Credit Union Tax Exemption Kerfuffle Returns

By David Baumann, Editor, Washington Credit Union Daily

Here we go again.

Conservative anti-tax groups say that credit unions don’t deserve their tax exemption.

You’ve heard this before, right?

This time, they say they’ve got new evidence—that credit unions are leveraging their tax exemption to be able to pay outrageous sums of money to purchase community banks. They contend that community banks can’t afford to pay that much for another community bank. And, of course, once a credit union purchases a community bank, it takes that financial institution off the income tax rolls.

Banking trade groups are making the same arguments.

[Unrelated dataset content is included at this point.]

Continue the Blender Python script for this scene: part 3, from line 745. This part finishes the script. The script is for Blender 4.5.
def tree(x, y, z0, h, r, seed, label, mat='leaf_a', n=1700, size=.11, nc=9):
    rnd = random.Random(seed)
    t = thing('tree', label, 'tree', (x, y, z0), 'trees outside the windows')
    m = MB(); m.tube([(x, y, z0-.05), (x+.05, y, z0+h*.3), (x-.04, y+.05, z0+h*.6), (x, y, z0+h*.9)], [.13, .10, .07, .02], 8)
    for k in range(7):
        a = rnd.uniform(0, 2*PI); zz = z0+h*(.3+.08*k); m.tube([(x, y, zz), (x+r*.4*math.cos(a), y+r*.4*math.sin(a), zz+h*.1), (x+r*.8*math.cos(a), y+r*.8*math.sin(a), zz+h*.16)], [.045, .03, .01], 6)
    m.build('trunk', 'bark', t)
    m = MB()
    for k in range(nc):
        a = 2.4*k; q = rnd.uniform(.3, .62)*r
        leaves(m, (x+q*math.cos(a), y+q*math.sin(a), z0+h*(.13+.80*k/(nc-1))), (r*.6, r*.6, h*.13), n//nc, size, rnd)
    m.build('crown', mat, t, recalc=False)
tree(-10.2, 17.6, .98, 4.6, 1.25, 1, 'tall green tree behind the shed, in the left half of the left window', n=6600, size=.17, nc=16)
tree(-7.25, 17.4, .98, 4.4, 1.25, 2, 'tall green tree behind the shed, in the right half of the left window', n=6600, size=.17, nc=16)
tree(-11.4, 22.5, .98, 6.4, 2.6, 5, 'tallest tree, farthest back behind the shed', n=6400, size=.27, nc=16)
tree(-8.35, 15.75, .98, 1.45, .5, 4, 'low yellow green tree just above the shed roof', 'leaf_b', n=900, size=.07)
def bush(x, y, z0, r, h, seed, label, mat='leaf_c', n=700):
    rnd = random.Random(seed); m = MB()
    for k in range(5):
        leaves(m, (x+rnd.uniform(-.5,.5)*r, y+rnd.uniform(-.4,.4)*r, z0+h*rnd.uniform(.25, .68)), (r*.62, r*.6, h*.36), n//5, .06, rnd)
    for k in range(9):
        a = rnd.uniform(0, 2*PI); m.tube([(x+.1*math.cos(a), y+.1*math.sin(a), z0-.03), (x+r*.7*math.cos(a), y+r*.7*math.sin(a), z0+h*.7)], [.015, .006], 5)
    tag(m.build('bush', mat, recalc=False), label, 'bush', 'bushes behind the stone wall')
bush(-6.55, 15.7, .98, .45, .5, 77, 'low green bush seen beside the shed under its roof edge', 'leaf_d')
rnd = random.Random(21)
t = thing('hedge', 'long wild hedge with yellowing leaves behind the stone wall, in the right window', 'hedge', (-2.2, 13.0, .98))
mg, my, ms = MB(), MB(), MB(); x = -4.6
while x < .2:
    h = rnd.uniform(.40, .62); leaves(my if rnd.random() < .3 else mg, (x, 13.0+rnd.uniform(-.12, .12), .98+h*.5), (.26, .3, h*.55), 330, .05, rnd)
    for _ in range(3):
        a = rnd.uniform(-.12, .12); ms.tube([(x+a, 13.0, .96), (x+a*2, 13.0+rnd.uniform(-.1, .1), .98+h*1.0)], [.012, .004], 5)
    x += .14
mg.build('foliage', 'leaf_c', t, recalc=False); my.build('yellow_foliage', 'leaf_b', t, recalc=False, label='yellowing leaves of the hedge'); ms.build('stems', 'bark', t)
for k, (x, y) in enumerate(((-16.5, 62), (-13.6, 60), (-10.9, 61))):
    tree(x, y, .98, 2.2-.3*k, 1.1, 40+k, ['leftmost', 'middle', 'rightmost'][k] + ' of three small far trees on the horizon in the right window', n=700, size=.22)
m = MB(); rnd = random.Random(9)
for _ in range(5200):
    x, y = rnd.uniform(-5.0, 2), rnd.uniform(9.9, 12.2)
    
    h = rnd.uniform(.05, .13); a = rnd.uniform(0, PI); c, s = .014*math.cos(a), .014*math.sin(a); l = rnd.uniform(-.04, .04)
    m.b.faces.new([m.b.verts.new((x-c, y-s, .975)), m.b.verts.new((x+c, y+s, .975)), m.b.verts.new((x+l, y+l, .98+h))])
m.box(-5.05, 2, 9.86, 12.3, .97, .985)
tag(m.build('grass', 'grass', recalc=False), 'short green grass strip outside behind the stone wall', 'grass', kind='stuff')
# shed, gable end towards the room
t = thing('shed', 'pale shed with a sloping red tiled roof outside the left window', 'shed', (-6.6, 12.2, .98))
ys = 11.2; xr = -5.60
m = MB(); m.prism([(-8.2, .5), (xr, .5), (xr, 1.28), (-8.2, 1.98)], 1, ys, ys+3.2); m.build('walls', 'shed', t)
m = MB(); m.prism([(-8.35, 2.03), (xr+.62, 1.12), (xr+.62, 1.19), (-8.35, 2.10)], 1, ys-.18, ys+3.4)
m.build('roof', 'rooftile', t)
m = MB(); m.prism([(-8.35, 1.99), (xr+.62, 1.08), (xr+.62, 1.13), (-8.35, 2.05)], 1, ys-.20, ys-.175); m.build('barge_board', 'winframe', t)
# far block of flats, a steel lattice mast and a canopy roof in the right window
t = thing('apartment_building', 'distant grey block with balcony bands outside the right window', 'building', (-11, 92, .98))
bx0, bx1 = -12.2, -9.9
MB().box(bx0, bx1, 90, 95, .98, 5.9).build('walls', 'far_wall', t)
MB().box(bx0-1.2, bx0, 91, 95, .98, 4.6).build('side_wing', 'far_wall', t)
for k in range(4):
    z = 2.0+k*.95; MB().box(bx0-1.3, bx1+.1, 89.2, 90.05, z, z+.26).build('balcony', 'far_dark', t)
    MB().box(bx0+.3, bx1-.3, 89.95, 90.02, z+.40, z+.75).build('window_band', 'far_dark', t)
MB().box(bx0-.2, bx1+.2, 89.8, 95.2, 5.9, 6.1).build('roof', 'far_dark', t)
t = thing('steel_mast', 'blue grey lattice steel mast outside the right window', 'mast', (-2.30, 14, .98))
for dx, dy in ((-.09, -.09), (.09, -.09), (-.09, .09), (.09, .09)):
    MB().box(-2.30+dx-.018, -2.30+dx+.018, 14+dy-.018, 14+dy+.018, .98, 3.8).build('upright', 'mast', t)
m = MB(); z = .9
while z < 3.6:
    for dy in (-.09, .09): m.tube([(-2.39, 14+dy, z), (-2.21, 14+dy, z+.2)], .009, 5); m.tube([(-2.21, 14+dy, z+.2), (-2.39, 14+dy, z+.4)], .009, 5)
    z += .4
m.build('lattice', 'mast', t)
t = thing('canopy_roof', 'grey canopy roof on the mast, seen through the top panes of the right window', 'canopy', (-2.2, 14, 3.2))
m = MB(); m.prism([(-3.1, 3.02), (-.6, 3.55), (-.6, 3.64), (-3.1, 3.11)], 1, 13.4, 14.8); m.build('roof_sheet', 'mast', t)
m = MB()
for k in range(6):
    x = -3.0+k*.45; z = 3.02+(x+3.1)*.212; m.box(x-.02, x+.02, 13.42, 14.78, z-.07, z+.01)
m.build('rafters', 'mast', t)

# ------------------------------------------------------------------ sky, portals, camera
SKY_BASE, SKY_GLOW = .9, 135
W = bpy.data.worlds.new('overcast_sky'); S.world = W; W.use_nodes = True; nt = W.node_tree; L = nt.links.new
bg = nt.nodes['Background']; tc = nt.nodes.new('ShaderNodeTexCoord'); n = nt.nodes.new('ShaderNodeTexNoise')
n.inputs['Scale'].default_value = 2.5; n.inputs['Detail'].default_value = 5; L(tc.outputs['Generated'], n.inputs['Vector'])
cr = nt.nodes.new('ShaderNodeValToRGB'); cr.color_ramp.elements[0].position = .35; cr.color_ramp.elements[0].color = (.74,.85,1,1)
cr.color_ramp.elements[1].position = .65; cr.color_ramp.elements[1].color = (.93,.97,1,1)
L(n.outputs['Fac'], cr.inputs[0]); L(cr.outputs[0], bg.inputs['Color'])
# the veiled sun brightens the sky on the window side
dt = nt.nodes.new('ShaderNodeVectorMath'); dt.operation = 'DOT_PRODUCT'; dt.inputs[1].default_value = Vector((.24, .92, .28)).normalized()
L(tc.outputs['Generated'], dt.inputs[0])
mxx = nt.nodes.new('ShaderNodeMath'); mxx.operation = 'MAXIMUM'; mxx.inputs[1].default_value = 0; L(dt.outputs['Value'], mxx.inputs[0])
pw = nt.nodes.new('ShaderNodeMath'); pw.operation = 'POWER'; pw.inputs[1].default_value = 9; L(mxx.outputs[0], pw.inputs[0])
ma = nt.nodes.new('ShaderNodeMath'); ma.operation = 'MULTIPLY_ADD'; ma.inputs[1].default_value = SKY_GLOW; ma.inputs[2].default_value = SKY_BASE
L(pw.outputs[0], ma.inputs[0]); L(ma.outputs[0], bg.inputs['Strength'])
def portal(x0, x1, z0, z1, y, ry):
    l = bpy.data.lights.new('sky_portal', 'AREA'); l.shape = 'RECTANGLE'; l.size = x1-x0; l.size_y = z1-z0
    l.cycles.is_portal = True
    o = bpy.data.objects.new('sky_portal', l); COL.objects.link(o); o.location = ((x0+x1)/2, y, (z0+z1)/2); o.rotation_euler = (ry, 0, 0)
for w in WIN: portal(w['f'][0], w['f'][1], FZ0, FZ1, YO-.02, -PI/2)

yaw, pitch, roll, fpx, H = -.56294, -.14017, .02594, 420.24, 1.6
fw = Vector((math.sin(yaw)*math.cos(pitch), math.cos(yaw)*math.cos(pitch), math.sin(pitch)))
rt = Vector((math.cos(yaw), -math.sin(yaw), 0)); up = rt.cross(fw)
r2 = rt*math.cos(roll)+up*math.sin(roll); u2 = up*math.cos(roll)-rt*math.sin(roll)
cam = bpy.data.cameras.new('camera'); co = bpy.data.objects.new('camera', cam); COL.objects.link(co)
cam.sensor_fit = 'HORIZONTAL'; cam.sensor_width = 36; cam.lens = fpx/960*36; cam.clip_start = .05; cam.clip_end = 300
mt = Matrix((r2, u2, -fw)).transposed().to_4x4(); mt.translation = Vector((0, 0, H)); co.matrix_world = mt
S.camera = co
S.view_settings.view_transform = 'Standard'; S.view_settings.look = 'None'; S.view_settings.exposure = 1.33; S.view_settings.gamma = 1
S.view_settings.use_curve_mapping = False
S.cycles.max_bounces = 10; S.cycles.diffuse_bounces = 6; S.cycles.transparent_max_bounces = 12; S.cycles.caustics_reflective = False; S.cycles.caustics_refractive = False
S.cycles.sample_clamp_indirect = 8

And, late last year, Rep. French Hill, R-Ark., a member of the House Financial Services Committee, asked NCUA Chairman Todd Harper about credit unions purchasing banks. As requested, the NCUA sent Hill a report showing that the number of credit union-bank deals was much lower than the number of bank-bank purchases and credit union-credit union mergers.

But Hill, who is seeking the lead Republican position on the Financial Services Committee in the next Congress, hasn’t made any additional noise about the issue, and so far this year, nobody else has.

Why?

Here’s a secret from inside the Capital Beltway: The taxpayer groups and their banking allies may scream until their face turns blue, but it is highly unlikely that any government official who has the power to affect the tax-exempt status of credit unions is going to do anything about it.

First, there’s the obvious reason. These days, Congress has trouble passing legislation to name a post office after someone, let alone enact complex and controversial tax legislation.

Second, members of Congress like credit unions. Many of them are members of at least one. Take Senate Finance Committee Chairman Sen. Ron Wyden, D-Ore., whose committee would write tax legislation. Wyden is a member of the Senate Federal Credit Union, according to his latest financial disclosure report. Wyden has said that as far as he’s concerned, the tax exemption is safe.

And any change to the credit union tax exemption likely would take 60—not 50—votes in the Senate, because that’s the way the Senate operates these days.

The last lawmaker to openly challenge the credit union tax exemption was former Senate Finance Committee Chairman Sen. Orrin Hatch, R-Utah. In 2018, Hatch asked the IRS to require federal credit unions to file information tax returns in an effort to ensure credit unions were continuing to do the job they were created to do.

Hatch noted that credit unions had changed tremendously since they were created, and he questioned whether the tax exemption was outdated. He added that the IRS could do it on its own without legislation.

It probably was no mistake that Hatch did this the year he was retiring from the Senate. Hatch left the Senate at the end of 2018, and as far as anyone knows, the IRS did nothing.

Then there’s Rep. Randy Feenstra, R-Iowa. When he was in the Iowa legislature, Feenstra chaired the Senate Ways and Means Committee and sponsored legislation that would have removed the state income tax exemption from credit unions.

As he was running for re-election to the U.S. House in 2022, Feenstra said that if re-elected, he would seek a seat on the tax-writing Ways and Means Committee. A super Political Action Committee known as “Friends of Traditional Banking” was so excited about the prospect of Feenstra having a role in tax policy that the lawmaker was one of three candidates the super PAC endorsed in 2022.

As a super PAC, the group does not contribute directly to members of Congress. Instead, it endorses two or three candidates each election cycle and urges its members to contribute to their campaigns.

“Feenstra is being bashed by credit unions who remember what he did to them at the state level and are petrified of what he may do if he stays in Congress,” the group said, in urging bankers to contribute to his campaign. “By supporting Feenstra, FOTB leadership wants to send a loud and clear message that if you have our back in Congress, we'll have yours.”

As expected, Feenstra won his race and got his seat on the Ways and Means Committee.

And how has Feenstra attacked the tax exemption issue since gaining the seat?

He hasn’t.

And so far, nobody else has made noise about the issue.

So, will this tired old issue just fade away? Not a chance.

Don’t get complacent. It will be back.